Colorado cannabis companies found a loophole in the state’s restrictions on cannabis billboards and advertisements. According to data from the Adopt a Highway Maintenance Corporation, there are currently 51 dispensaries, cultivators, manufacturers and edible producers that have adopted highways throughout Colorado.

Clean Colorado is the program used to maintain roadways and provide companies with sponsorship signs that are strategically placed. Cannabis companies accounted for nearly two-thirds of the roadways covered by Clean Colorado.

Overall, the span of the reach from cannabis companies amounts to 198 miles, or 66 percent of the roads actively sponsored.

“The rules governing highways signs are in a different section than rules governing the cannabis industry,” Nico Pento, government affairs director for Boulder-based Terrapin Care Station, told The Denver Post. “The highway signs were a loophole that was overlooked.”

Colorado’s advertisement restrictions are notoriously strict compared to some of the other states with recreational cannabis. Similar bans on cannabis billboards have moved forward in California cities. Massachusetts is a little more accepting of cannabis-related billboard ads. Cannabis companies cannot easily advertise on TV, radio and print as cannabis-related ads must prove that the audience is mostly made up of adults 21 and over.
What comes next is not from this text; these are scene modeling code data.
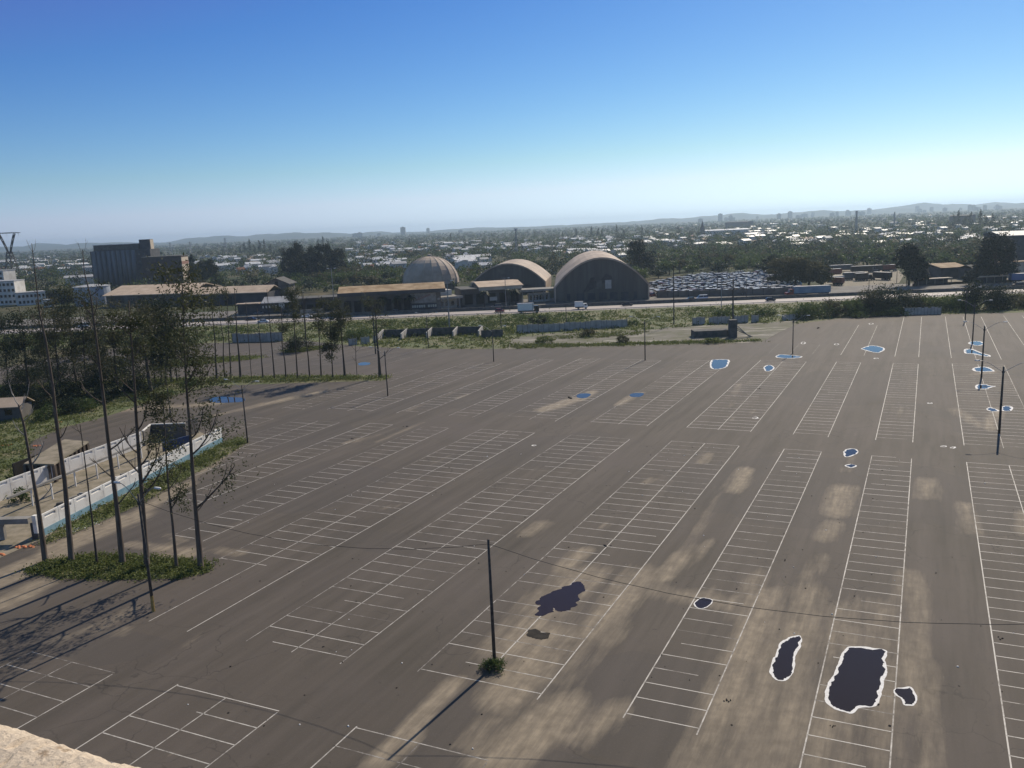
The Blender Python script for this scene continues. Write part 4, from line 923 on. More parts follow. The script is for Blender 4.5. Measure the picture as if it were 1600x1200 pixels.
# darker grove on the left
gl = 'trees of the shady grove on the left'
grove = [(236, 612, 212, 470, .42, 'big dark trunk at the right side of the shady grove'), (243, 600, 232, 480, .2, 'thinner dark trunk touching the big trunk of the grove'), (252, 597, 246, 500, .16, 'grove trunk two places right of the big dark trunk'), (259, 602, 250, 470, .24, 'dark grove trunk left of the leafy near tree'), (268, 598, 262, 500, .2, 'dark grove trunk hidden by the leafy near tree'), (277, 595, 272, 505, .15, 'thin grove trunk at the right end of the grove'), (120, 600, 104, 480, .24, 'dark trunk in the middle of the shady grove'), (136, 606, 122, 470, .2, 'dark trunk left of the grove thicket centre'), (95, 615, 82, 480, .2, 'grove trunk with several stems, left of centre'), (80, 612, 58, 490, .2, 'leaning grove trunk on the left'), (46, 612, 30, 480, .34, 'broad crowned grove tree above the shack'), (13, 600, 5, 500, .16, 'grove tree at the very left edge'), (185, 610, 172, 480, .24, 'grove trunk behind the tall middle near trunk'), (160, 600, 150, 490, .2, 'grove trunk with a thin crown near the white van')]
for x, y, xt, yt, r0, l in grove:
    b_ = gp(x, y); tp_ = on_plane(b_, xt, yt); hgt = tp_.z
    br = fan(6, .4, .98, 2, 4.5, .9, (2, 4)) + fan(4, .3, .7, 1.5, 3, .8, (0, 1))
    ex = [b_.lerp(tp_, q.uniform(.22, 1.02)) + Vector((q.gauss(0, 2.3), q.gauss(0, 2.0), 0)) for _ in range(32)]
    tree('grove_tree', l, 'tree', b_, [b_, b_.lerp(tp_, .3) + Vector((q.gauss(0, .2), 0, 0)), b_.lerp(tp_, .65) + Vector((q.gauss(0, .3), 0, 0)), tp_], r0, q, br, q.choice([L_olive, L_dark, L_euc]), M_bark2, .5, group=gl, clump=(1.7, 60), extra_clumps=ex, rt=.07)
def bush(label, base, w_, h, n, mat=L_dark, size=.4, seed=0, group=None, nm='bush', cat='bush'):
    t = thing(nm, label, cat, base, group=group); g_ = np.random.default_rng(seed + 100); cs = []
    k = max(5, int(w_ * 1.6))
    for j in range(k * 2):
        a = g_.uniform(0, 2*PI); r_ = w_ / 2 * math.sqrt(g_.uniform(0, 1)); z = h * g_.uniform(.2, .9) * (1 - .6 * (r_ / (w_ / 2)) ** 2)
        c_ = np.array([math.cos(a) * r_, math.sin(a) * r_ * .8, z]); cs.append(c_ + g_.normal(size=(max(8, n // (2 * k)), 3)) * np.array([w_ * .09, w_ * .09, h * .11]))
    cs = np.concatenate(cs); cs[:, 2] = np.abs(cs[:, 2]) + .05
    mb = MB(); mb.leaves(cs, size, g_, 0, .1, .5); obj('foliage', mb, mat, t)
    mb = MB()
    for j in range(6): a = j * 1.05; mb.tube([(0, 0, -.1), (math.cos(a) * w_ * .14, math.sin(a) * w_ * .14, h * .35), (math.cos(a) * w_ * .3, math.sin(a) * w_ * .3, h * .65)], [.07, .05, .02], 4)
    obj('stem', mb, M_bark2, t); return t
gt = 'bushes of the shady thicket on the left'
for k, (x, y, w_, h, l, mt) in enumerate(((105, 645, 6, 3.6, 'dense dark bush behind the shed roof', L_dark), (130, 642, 6, 3.2, 'dark green bush at the edge of the shaded asphalt', L_mid), (78, 655, 5, 3, 'bush left of the second nearest trunk, deep in shade', L_mid), (150, 632, 5, 3.4, 'rounded bush touching the tall middle near trunk', L_dark), (60, 640, 5, 4.2, 'tall dark bush beside the shack', L_dark), (170, 622, 6, 3.4, 'bush at the foot of the grove beside the bare soil', L_dark), (195, 612, 6, 3.5, 'very dark bush under the big grove trunk', L_dark), (220, 612, 5, 2.6, 'low bush right under the big grove trunk', L_dark), (30, 622, 8, 4.5, 'wide dark bush above the shack roof', L_dark), (8, 640, 6, 4.5, 'dark bush at the left edge behind the shack', L_dark), (255, 622, 5, 1.6, 'low shrub at the right tip of the thicket', L_mid), (300, 603, 6, 2.0, 'low shrub under the leafy near tree, on the grass strip', L_mid), (110, 590, 9, 5, 'broad dark bush deep in the grove', L_dark), (180, 585, 9, 5.5, 'broad dark bush behind the big grove trunk', L_dark), (60, 590, 9, 4.5, 'dark bush in the grove left of centre', L_dark), (466, 549, 8, 6.8, 'round dark bush standing alone on the small asphalt island', L_dark), (225, 560, 9, 6.5, 'dark tall bush seen between grove trunks', L_dark), (140, 560, 10, 6, 'far dark bush of the grove above the white van', L_dark), (90, 625, 9, 5.5, 'large dark bush between the leaning grove trunk and the shed', L_dark), (135, 618, 9, 6, 'large dark bush right in front of the middle grove trunks', L_dark), (165, 598, 9, 6, 'large dark bush left of the big grove trunk', L_dark), (205, 598, 8, 5, 'large dark bush hugging the big grove trunk from the left', L_dark), (45, 606, 10, 6, 'large dark bush behind the shack among the grove trunks', L_dark), (20, 752, 1.8, 1.2, 'small bush in the weeds left of the shed', L_scrub), (34, 783, 2.6, 2.3, 'creeper like bush growing over the second white wall', L_mid))):
    bush(l, gp(x, y), w_, h, int(w_ * h * 60), mt, .38, k, gt if k < 15 or 18 <= k < 23 else None)
gv = 'bushes along the highway verge'
for k, (x, y, w_, h, l, mt) in enumerate(((1268, 496, 12, 5.5, 'wide bush group below the blue trailer truck', L_mid), (1300, 494, 8, 6, 'pale twiggy bush in front of the truck yard', L_olive), (1255, 499, 6, 4.5, 'dark bush at the left end of the verge thicket', L_mid), (1330, 493, 9, 6, 'loose bush left of the big dark verge bush', L_mid), (1354, 491, 7, 9, 'tall thin bush left of the big dark verge bush', L_olive), (1390, 489, 15, 10, 'biggest dark round bush of the verge on the right', L_dark), (1372, 491, 9, 6, 'dark bush leaning on the left side of the big verge bush', L_dark), (1422, 487, 9, 7.5, 'olive bush right of the big dark verge bush', L_olive), (1445, 486, 9, 6, 'green bush behind the pale fence at the lot edge', L_mid), (1480, 485, 11, 5.5, 'low wide bush behind the right hand lamp posts', L_mid), (1500, 485, 9, 6, 'bush right behind the farthest right hand lamp post', L_mid), (1530, 484, 11, 10, 'tall dark bush right of the lamp posts', L_dark), (1556, 483, 9, 9, 'dark feathery bush near the right picture edge', L_dark), (1585, 481, 11, 7, 'olive bush at the right picture edge', L_olive), (1350, 495, 10, 2.5, 'low hedge like scrub at the lot edge on the right', L_mid), (1400, 492.5, 8, 3, 'low scrub left of the pale fence at the lot edge', L_mid), (1130, 497, 7, 3.6, 'bush in the verge behind the ruin', L_mid), (1195, 494, 7, 3, 'bush in the verge right of the ruin', L_mid), (985, 509, 5, 2.2, 'bush beside the right end of the longest panel fence', L_mid), (838, 508, 6, 4, 'bush behind the longest panel fence', L_dark), (690, 511, 7, 2.8, 'bush behind the storage bins', L_mid), (560, 530, 8, 3.5, 'bush by the overgrown panel fence', L_mid), (972, 536, 4, 2.6, 'dry bush on the rubble ground', L_olive), (918, 526, 5, 2.4, 'low bush on the rubble in front of the longest fence', L_olive), (850, 536, 5, 2.2, 'weedy clump at the left end of the rubble', L_scrub), (1115, 536, 5, 1.6, 'weedy clump in front of the concrete ruin', L_scrub))):
    bush(l, gp(x, y), w_, h, int(w_ * h * 34), mt, .6, 40 + k, gv)

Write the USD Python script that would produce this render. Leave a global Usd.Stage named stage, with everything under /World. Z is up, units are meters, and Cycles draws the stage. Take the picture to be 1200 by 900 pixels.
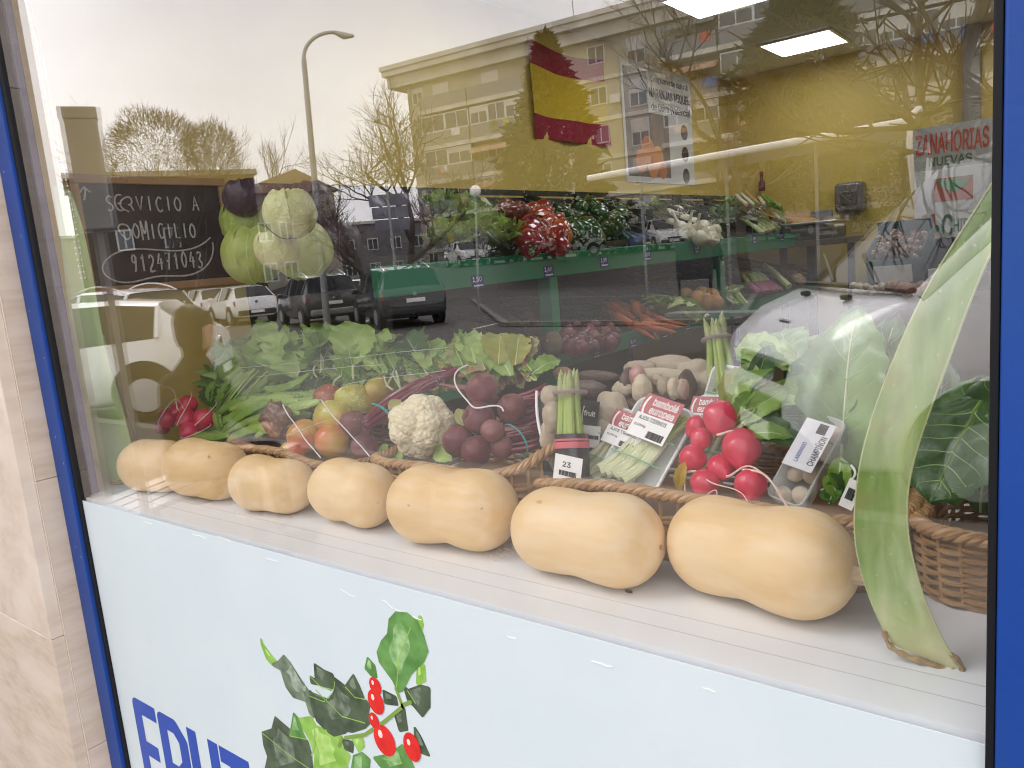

The best-known highway sponsorship program is Adopt a Highway, but another program called Sponsor a Highway is more accepting of cannabis-related companies. Adopt a Highway was launched in the ‘80s to address the growing litter problem in America, by utilizing volunteers. The organization now sponsors programs in 22 states. For the Sponsor a Highway program, companies instead pay a fee to provide a cleanup crew in exchange for a sign bearing a logo that is displayed alongside the highways.

Harsha Gangadharbatla is associate professor of advertising, public relations and media design at University of Colorado Boulder. Harsha Gangadharbatla sees the program to be agreeable.“It presents marijuana stores in a positive light,” Gangadharbatla said. “The money made from marijuana is put to something good, like keeping up roads and transportation that everyone uses.”